• DIRECTION
Please output exactly the lines of the material from the first through the line containing "return m, nt, nt.nodes, nt.links, nt.nodes['Principled", and nothing more.
########################################
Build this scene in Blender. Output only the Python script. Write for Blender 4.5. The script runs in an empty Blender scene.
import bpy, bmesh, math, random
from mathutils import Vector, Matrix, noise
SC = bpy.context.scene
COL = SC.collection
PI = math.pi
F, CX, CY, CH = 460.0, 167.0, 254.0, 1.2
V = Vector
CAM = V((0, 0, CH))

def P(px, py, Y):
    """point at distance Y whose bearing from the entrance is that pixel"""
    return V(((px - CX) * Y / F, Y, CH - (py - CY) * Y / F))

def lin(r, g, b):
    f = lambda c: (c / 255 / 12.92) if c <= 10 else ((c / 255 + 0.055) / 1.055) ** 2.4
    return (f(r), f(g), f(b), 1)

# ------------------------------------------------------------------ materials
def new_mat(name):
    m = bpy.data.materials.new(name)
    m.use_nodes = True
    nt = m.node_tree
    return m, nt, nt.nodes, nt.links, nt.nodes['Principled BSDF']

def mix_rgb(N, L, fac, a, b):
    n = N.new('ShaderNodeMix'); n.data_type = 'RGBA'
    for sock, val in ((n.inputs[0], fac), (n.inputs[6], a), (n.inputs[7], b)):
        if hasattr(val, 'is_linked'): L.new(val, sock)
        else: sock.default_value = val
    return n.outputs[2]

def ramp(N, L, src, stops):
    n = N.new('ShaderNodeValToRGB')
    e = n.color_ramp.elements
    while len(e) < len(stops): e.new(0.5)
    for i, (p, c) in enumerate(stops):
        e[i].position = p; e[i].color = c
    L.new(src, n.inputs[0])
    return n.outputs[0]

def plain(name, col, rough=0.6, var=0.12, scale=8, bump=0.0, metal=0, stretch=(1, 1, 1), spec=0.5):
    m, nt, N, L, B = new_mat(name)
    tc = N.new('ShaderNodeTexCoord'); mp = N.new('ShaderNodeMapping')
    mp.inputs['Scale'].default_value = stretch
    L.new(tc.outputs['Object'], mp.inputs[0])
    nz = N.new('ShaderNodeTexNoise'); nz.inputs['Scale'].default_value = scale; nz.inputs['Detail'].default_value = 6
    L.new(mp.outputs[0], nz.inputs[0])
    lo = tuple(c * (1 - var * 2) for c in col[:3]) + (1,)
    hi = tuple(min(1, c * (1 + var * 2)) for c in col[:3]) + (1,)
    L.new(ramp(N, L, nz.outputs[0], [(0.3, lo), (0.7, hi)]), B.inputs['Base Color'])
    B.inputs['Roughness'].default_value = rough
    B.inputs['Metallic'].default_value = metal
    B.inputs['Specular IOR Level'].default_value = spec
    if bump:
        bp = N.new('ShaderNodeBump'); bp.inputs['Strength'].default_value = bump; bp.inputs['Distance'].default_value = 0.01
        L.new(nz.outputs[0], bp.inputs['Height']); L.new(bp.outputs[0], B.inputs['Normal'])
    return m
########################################
• THE RESPONSE
Build this scene in Blender. Output only the Python script. Write for Blender 4.5. The script runs in an empty Blender scene.
import bpy, bmesh, math, random
from mathutils import Vector, Matrix, noise
SC = bpy.context.scene
COL = SC.collection
PI = math.pi
F, CX, CY, CH = 460.0, 167.0, 254.0, 1.2
V = Vector
CAM = V((0, 0, CH))

def P(px, py, Y):
    """point at distance Y whose bearing from the entrance is that pixel"""
    return V(((px - CX) * Y / F, Y, CH - (py - CY) * Y / F))

def lin(r, g, b):
    f = lambda c: (c / 255 / 12.92) if c <= 10 else ((c / 255 + 0.055) / 1.055) ** 2.4
    return (f(r), f(g), f(b), 1)

# ------------------------------------------------------------------ materials
def new_mat(name):
    m = bpy.data.materials.new(name)
    m.use_nodes = True
    nt = m.node_tree
    return m, nt, nt.nodes, nt.links, nt.nodes['Principled BSDF']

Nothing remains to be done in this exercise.